How to Repair a Gas Cap on the Cheap
66Eh? Why BOTHER?
First question: Why would any sane, rich American want to repair a gas cap? After all, nobody needs to know how to do that; just hop on down to Napa and by a new one, dude!
Yeah. Well. Normally, I would do exactly that. A few problems here today, though:
1. No money. We're living on plastic right now, anyway; tossing ten bucks out there for a new gas cap would be the height of profligacy.
2. Not an auto. This particular cap fits the gas tank on our 5500 watt Troy-Bilt generator. Napa doesn't carry those.

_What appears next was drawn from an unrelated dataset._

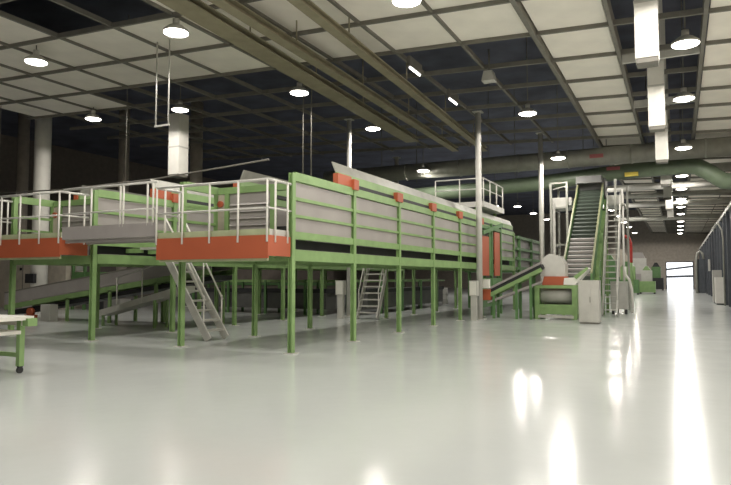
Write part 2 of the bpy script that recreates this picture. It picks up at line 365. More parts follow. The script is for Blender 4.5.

3. No time. There was not a single gas cap for sale in the entire town that would do the trick. Waiting a week for a special order was not an option.
All right. There's the why of it. Now for the how.
Prior to repair, the old cas cap had a gas gauge which we never used because the formerly clear plastic view plate was so sun damaged that (a) you couldn't see through it, and (b) it had also broken away completely from its retaining rim, leaving only crumbles behind.
The repair process, by the numbers:
1. Get out the pliers, use 'em to rip off fuel gauge parts off, then discard those unneeded parts.
2. Drill a new air hole at an upward angle through the side of the cap. This "upward angle" will keep rainwater from finding its way inside the cap and from there into the fuel tank. Every cap with an airhole should have the hole drilled this way; no why that's not the case.
3. Grab the lid from an empty coffee can. Using a pair of scissors, cut a rough circle of plastic from the lid and trim it to fit the top of the gas cap.
4. Apply plenty of of silcone glue to secure the new "lid" to the cap...and you're good to go (though letting the glue set overnight is generally a good idea).
Simple, eh? That's all there is to it except for the addition of a coat of paint--which must wait 48 hours or so. The paint will provide protection against further sun damage. In the meantime, the generator is good to go...and has in fact already gone back to powering the microwave for the purpose of cooking all those TV dinners.
Greater convenience trumps better taste at our house!